Repeat exactly the lines of the listing below, please, starting with the first and ending with the line containing "scene.camera = cam"; leave out the rest.

== Given information

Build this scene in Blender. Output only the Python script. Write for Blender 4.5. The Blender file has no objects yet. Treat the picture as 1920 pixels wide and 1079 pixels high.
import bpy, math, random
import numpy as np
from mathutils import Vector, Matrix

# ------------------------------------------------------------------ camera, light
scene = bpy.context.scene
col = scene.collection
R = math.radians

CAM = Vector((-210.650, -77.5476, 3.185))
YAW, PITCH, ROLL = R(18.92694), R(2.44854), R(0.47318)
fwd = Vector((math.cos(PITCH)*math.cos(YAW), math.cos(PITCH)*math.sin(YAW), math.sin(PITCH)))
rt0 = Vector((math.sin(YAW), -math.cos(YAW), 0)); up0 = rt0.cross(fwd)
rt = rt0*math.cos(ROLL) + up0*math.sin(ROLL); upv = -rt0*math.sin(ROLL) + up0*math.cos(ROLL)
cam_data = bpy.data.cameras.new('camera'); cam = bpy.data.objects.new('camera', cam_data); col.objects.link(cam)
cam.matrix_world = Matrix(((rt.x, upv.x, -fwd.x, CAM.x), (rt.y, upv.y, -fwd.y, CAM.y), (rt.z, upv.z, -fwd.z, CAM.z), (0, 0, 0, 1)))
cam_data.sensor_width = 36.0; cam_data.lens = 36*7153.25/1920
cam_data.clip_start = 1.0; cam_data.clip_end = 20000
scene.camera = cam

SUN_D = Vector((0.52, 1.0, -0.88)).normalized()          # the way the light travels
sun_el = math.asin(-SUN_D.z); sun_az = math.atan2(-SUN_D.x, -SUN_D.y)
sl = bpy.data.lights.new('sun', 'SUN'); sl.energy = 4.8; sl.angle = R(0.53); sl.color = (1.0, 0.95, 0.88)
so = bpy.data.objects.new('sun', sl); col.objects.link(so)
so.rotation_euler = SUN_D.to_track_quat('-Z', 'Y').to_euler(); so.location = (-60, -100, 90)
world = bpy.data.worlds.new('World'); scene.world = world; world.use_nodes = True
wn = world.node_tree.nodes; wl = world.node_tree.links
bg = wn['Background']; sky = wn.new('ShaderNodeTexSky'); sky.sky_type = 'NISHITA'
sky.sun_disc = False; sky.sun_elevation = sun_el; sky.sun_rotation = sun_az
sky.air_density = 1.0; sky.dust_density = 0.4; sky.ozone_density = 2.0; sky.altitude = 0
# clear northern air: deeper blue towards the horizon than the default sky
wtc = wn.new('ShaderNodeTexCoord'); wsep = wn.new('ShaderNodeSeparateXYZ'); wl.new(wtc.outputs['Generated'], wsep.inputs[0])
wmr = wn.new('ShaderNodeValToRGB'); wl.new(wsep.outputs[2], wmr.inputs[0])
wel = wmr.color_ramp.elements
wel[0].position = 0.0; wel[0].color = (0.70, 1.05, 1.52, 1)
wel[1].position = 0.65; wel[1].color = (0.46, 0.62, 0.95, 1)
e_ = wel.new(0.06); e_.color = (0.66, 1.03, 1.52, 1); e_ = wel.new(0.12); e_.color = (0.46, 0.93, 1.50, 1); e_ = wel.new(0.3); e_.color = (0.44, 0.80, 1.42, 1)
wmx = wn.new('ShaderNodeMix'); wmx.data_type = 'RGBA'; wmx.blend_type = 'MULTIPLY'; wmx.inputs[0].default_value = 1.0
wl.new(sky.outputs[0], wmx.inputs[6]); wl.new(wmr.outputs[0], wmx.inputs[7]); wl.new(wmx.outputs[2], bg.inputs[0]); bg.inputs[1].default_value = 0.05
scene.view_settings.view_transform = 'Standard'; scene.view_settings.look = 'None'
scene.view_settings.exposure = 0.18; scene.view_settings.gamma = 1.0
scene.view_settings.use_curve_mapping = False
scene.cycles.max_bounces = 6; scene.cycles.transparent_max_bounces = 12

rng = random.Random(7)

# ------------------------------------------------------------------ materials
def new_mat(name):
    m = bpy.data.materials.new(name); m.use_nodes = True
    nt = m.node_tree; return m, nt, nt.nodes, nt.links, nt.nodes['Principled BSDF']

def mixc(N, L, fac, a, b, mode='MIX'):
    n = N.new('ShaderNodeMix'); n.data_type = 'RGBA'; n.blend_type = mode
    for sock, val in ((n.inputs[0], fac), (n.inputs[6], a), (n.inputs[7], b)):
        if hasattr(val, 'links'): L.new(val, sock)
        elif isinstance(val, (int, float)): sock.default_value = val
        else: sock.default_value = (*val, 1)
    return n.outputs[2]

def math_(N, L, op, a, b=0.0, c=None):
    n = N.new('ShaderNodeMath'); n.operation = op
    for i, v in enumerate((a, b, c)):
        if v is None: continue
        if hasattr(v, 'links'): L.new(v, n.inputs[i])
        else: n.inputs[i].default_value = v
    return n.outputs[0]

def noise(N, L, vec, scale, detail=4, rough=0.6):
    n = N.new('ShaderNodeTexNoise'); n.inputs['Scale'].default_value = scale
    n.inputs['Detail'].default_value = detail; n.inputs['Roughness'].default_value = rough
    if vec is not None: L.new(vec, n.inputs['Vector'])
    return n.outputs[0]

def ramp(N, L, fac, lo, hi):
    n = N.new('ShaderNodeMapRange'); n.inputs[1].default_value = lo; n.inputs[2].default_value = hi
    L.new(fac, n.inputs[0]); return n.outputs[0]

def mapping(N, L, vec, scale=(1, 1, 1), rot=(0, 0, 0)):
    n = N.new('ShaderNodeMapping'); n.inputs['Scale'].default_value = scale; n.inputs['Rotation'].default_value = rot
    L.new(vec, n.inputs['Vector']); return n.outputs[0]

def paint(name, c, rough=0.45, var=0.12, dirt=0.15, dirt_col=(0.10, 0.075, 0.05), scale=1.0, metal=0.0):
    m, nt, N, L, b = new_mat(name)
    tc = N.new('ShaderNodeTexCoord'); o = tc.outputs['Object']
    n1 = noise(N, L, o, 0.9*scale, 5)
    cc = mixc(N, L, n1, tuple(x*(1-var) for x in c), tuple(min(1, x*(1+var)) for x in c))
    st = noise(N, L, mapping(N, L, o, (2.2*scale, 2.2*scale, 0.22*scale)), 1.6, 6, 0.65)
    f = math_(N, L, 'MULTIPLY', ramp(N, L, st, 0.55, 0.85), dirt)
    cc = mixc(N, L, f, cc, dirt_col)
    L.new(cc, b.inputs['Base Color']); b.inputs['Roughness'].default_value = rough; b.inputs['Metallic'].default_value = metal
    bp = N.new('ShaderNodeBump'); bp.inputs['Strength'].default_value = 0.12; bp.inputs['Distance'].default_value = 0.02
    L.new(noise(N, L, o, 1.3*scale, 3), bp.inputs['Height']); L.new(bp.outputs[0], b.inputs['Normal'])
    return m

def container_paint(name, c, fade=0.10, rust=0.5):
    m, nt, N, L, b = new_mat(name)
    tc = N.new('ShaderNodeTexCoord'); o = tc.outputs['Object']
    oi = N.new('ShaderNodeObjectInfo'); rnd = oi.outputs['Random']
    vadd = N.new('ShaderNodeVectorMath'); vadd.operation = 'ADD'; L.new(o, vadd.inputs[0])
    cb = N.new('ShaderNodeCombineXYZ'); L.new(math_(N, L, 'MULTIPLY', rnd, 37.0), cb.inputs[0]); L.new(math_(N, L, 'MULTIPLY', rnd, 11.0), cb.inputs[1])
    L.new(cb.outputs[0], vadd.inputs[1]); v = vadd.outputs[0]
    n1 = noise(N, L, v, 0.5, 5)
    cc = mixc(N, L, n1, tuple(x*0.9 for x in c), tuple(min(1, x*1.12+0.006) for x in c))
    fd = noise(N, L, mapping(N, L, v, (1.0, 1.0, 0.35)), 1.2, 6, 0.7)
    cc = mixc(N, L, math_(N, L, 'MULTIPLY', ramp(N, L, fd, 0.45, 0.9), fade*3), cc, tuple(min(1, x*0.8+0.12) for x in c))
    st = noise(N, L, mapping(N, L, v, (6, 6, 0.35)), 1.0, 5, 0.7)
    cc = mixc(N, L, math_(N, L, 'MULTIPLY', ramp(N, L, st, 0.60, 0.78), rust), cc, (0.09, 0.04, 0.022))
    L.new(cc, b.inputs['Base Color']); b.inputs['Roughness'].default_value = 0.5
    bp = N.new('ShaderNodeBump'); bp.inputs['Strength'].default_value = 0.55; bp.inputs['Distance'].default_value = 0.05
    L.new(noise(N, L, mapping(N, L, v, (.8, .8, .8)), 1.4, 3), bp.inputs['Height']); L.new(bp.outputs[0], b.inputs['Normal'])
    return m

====

### Task answer:
Build this scene in Blender. Output only the Python script. Write for Blender 4.5. The Blender file has no objects yet. Treat the picture as 1920 pixels wide and 1079 pixels high.
import bpy, math, random
import numpy as np
from mathutils import Vector, Matrix

# ------------------------------------------------------------------ camera, light
scene = bpy.context.scene
col = scene.collection
R = math.radians

CAM = Vector((-210.650, -77.5476, 3.185))
YAW, PITCH, ROLL = R(18.92694), R(2.44854), R(0.47318)
fwd = Vector((math.cos(PITCH)*math.cos(YAW), math.cos(PITCH)*math.sin(YAW), math.sin(PITCH)))
rt0 = Vector((math.sin(YAW), -math.cos(YAW), 0)); up0 = rt0.cross(fwd)
rt = rt0*math.cos(ROLL) + up0*math.sin(ROLL); upv = -rt0*math.sin(ROLL) + up0*math.cos(ROLL)
cam_data = bpy.data.cameras.new('camera'); cam = bpy.data.objects.new('camera', cam_data); col.objects.link(cam)
cam.matrix_world = Matrix(((rt.x, upv.x, -fwd.x, CAM.x), (rt.y, upv.y, -fwd.y, CAM.y), (rt.z, upv.z, -fwd.z, CAM.z), (0, 0, 0, 1)))
cam_data.sensor_width = 36.0; cam_data.lens = 36*7153.25/1920
cam_data.clip_start = 1.0; cam_data.clip_end = 20000
scene.camera = cam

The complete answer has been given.